Un uomo di 59 anni, residente a Lograto, è stato condannato a una pena sospesa di 2 anni per i reati di furto e ricettazione. Il caso risale al periodo tra il 2015 e il 2019, quando l’imputato ha sottratto oltre 780mila euro dai conti di una società di mangimi per animali con sede nella Bassa bresciana. Nonostante la condanna penale, l’uomo ha ottenuto una vittoria in ambito tributario, con la Corte di Giustizia tributaria che lo ha esonerato dal pagamento delle imposte sui presunti guadagni illeciti.
L’imputato, accusato di aver effettuato 33 bonifici fraudolenti per un totale di 787.613 euro, ha sottratto denaro dalla società, presentando questi trasferimenti come pagamenti a fornitori o anticipi su fatture.
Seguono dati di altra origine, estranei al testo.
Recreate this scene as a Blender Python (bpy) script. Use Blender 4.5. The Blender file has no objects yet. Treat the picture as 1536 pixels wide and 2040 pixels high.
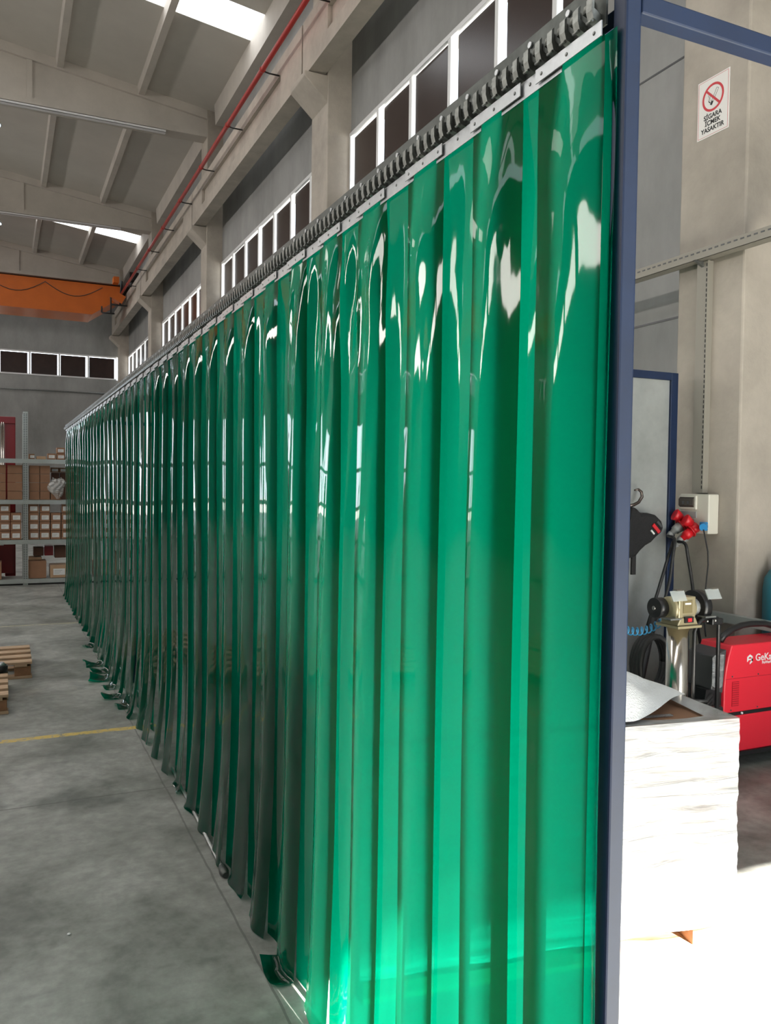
import bpy, bmesh, math, random
from mathutils import Vector, Matrix
random.seed(7)
S = bpy.context.scene
COL = S.collection
PI = math.pi
# ---------------- camera ----------------
YAW, PITCH, ROLL, FPX = math.radians(24.9), math.radians(1.8), .0127, 1640.
F = Vector((math.sin(YAW)*math.cos(PITCH), math.cos(YAW)*math.cos(PITCH), -math.sin(PITCH)))
R0 = Vector((math.cos(YAW), -math.sin(YAW), 0)); U0 = R0.cross(F)
R = R0*math.cos(ROLL)+U0*math.sin(ROLL); U = U0*math.cos(ROLL)-R0*math.sin(ROLL)
cd = bpy.data.cameras.new('camera'); cam = bpy.data.objects.new('camera', cd); COL.objects.link(cam)
cd.sensor_fit = 'HORIZONTAL'; cd.sensor_width = 36; cd.lens = FPX/1536*36; cd.clip_start = .05; cd.clip_end = 300
m = Matrix(((R.x, U.x, -F.x), (R.y, U.y, -F.y), (R.z, U.z, -F.z))).to_4x4(); m.translation = (0, 0, 1.7)
cam.matrix_world = m; S.camera = cam
# ---------------- light ----------------
vs = S.view_settings; vs.view_transform = 'Standard'; vs.look = 'None'; vs.exposure = 0.0; vs.gamma = 1; vs.use_curve_mapping = False
W = bpy.data.worlds.new('sky'); S.world = W; W.use_nodes = True
bg = W.node_tree.nodes['Background']; bg.inputs[0].default_value = (.82, .91, 1, 1); bg.inputs[1].default_value = 5.2
SKYLIGHT, SUN_E, HALL_E, SIDE_E = 4.5, 110., 95., 400.
sd = bpy.data.lights.new('sun', 'SUN'); sun = bpy.data.objects.new('sun', sd); COL.objects.link(sun)
sd.energy = SUN_E; sd.angle = .009; sd.color = (1, .95, .87)
SUN_DIR = Vector((-.10, 1, -.84)).normalized()
sun.rotation_euler = SUN_DIR.to_track_quat('-Z', 'Y').to_euler()
for i, (x, y, e) in enumerate([(-3.5, -1, 1), (-3.5, 8, 1), (-3.5, 17, 1.0), (-4, 27, 1.0), (-8, 12, .8)]):  # fill lights added under the roof to brighten the hall
    ld = bpy.data.lights.new('hall_daylight', 'AREA'); lo = bpy.data.objects.new('hall_daylight', ld); COL.objects.link(lo)
    ld.shape = 'RECTANGLE'; ld.size = 5 if x < 0 else 2; ld.size_y = 2; ld.energy = HALL_E*e; ld.color = (1, .94, .87)
    lo.location = (x, y, 10.1)
for i, y in enumerate((2, 10, 18, 26, 34)):      # side fill added at the unseen, windowless left wall to brighten columns and girders
    ld = bpy.data.lights.new('window_daylight', 'AREA'); lo = bpy.data.objects.new('window_daylight', ld); COL.objects.link(lo)
    ld.shape = 'RECTANGLE'; ld.size = 6.5; ld.size_y = .8; ld.energy = SIDE_E; ld.color = (1, .94, .88)
    lo.location = (-15.7, y, 7.6); lo.rotation_euler = Vector((1, 0, -.02)).to_track_quat('-Z', 'Y').to_euler()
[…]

Il denaro è poi stato dirottato verso due società esterne. Sebbene le indagini abbiano portato alla conclusione che l’uomo abbia beneficiato del denaro sottratto, il 59enne ha sempre negato le accuse, sostenendo che quei fondi non fossero destinati a lui. Le altre due persone coinvolte, titolari delle società beneficiarie, sono state assolte.
L’uomo è stato inoltre accusato di ricettazione, con una parte dei soldi girata a un altro indagato. Nonostante due tentativi di difesa non riusciti, l’imputato ha infine scelto di patteggiare la pena a 2 anni di reclusione, pena sospesa. La sentenza ha anche previsto un risarcimento di 70.000 euro al legale rappresentante della società, che si è costituito parte civile nel processo.
Non solo sul piano penale, ma anche in ambito tributario l’uomo ha visto una sentenza favorevole. La Corte di Giustizia tributaria di secondo grado, dopo che anche i giudici di primo grado avevano emesso una sentenza simile, ha annullato il provvedimento dell’Agenzia delle Entrate, che aveva cercato di imporre il pagamento delle imposte sui presunti proventi illeciti. L’Agenzia aveva infatti accertato un reddito diverso di oltre 210mila euro, con una sanzione amministrativa di oltre 127.000 euro.
I giudici hanno sottolineato l’assenza di prove che dimostrassero che l’imputato fosse l’unico responsabile dei bonifici, evidenziando che in alcuni giorni l’uomo era in ferie e che, pur ricoprendo la posizione di responsabile amministrativo, non aveva la facoltà di prendere decisioni autonome per l’azienda.
Nel pronunciarsi, la Corte ha ripreso quanto già affermato dai giudici di primo grado, suggerendo che il vero responsabile del sistema fraudolento fosse il legale rappresentante della società. Questo, secondo la Corte, avrebbe avuto la responsabilità di monitorare e controllare l’operato del suo dipendente, evidenziando un possibile comportamento negligente o imprudente nella gestione delle operazioni contabili. In un passaggio cruciale della sentenza, i giudici hanno inoltre sottolineato che, sebbene l’imputato fosse coinvolto nelle operazioni illecite, solo una piccola parte dei fondi sottratti poteva essere imputata come suo reddito illecito, e solo se non fosse stato sequestrato dalle autorità giudiziarie.